Poverty Is An LGBT Issue

We all know the stereotype. The rich gays living privileged lives with mounds of disposable income. There we are, lining up to go into the latest hip club or into elegant fundraising events – where we funnel cash to our all-powerful, gay agenda-wielding organizations.

But here’s the thing about the stereotype: it’s largely false. A myth. If anyone doubts that, they should have seen Dr. Lee Badgett’s presentation at a Horizons-sponsored convening on LGBT poverty a couple of days ago.

Or gone and looked at the people lined up for shelter in the Tenderloin. We’re in that line, too.

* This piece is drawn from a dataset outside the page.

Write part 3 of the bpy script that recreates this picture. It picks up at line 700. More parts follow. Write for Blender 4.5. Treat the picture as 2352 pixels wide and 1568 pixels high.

This isn’t a harmless myth. Our opponents love it because it lets them sow resentment against us as privileged members of society selfishly seeking “special rights” so that we have even more advantages. We know the whole “special rights” argument is ridiculous. But politically it packs much more punch when linked to the lie that LGBT people are rich already.

And it’s not just the political charge it carries. The “gay = wealthy” shibboleth obscures the all too real and all too painful reality of LGBT people living in poverty. It makes them invisible.  Data compiled and analyzed by the Williams Institute at UCLA tell the real story:

  • After controlling for other factors associated with poverty (such as education levels), poverty rates for LGB adults are higher than for heterosexual adults
  • Lesbians in particular – and lesbians of color still more – experience dramatically higher poverty rates than comparable heterosexual couples
  • The children of LGB couples are twice as likely to live in poverty as are children of heterosexual couples
  • Even gay male couples, once researchers controlled for other contributing factors, had a higher risk of poverty than the heterosexual population.

We also know from other research that poverty among transgender people runs at shocking levels (see the TransgenderLawCenter’s “The State of Transgender California” report, here.  You can also see the Williams Institute’s groundbreaking report on LGBT poverty here.)

Why do so many LGBT people live in poverty? Some of lesbian poverty is explainable by the still-significant gender gap in pay throughout the work world. Other causes include discrimination, unequal laws such as those governing marriage and its myriad associated rights and benefits, or insurance plans that don’t allow for same-sex partners.

That’s why Horizons – along with United Way of the Bay Area and the SF LGBT Center put together Monday’s convening  on “Taking Poverty Out of the Closet.” There, perhaps the most powerful and hopeful moment of the evening came when a young transgender woman of color shared her own story of living with poverty, with having few employment options, of having to do sex-work to survive. But she did more than survive. She found the community organizations that she needed to get to a better, more secure place.

And she’s done that. In fact, she’s now working for one of those very nonprofit groups, “happy,” she said, smiling, “as a clam.”

But we have a lot more work to do. Monday’s convening was one step in that direction – and there are a lot more to come.